Doch die Beispiele von Federer und Nadal zeigen exemplarisch: Nur Spieler, die in einer fundamentalen sportlichen Krise stecken, oder mit Schmerzen kämpfen, sind beim Material zu radikalen Veränderungen bereit. Beides trifft auf Novak Djokovic zu. Seit seinem Sieg bei den French Open 2016 hat er keinen grossen Titel mehr gewonnen. Zudem machte ihm eine Verletzung am Ellbogen zu schaffen.

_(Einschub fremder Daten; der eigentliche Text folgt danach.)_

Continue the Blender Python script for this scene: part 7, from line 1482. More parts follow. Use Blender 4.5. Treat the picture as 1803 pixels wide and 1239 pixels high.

Dass er experimentiert, hat er längst bestätigt, über die Details schweigt er sich hingegen aus. Beobachter berichten aber, dass er im Besaitungsmuster von zuvor 20 Quer- und 18 Längssaiten auf ein 19:18-Muster gewechselt hat. Je weiter das Muster, desto mehr Spin wird auf den Ball übertragen. Die Folge: Mehr Kontrolle, geringerer Kraftaufwand. Djokovic: «Es fühlt sich so an, als ob ich mehr Kraft hätte, speziell beim Aufschlag.»
Wer Djokovics Weg beschreitet, ist entweder mutig oder verzweifelt. Rafael Nadal ist nichts von beidem. Er ist die Nummer eins der Welt, hat in Paris nur zwei Mal verloren. Die grösste Innovation, die sein Racket je erfahren hat, ist der Einbau eines Chips, der Daten sammelt, die später ausgewertet und Fans zugänglich gemacht werden. Jeder einzelne Schlag seines Weges zum zehnten Sieg in Roland Garros ist seither gespeichert – für die Ewigkeit. Aber auch das ist nur eine schlaue Spielerei einer findigen Marketingabteilung.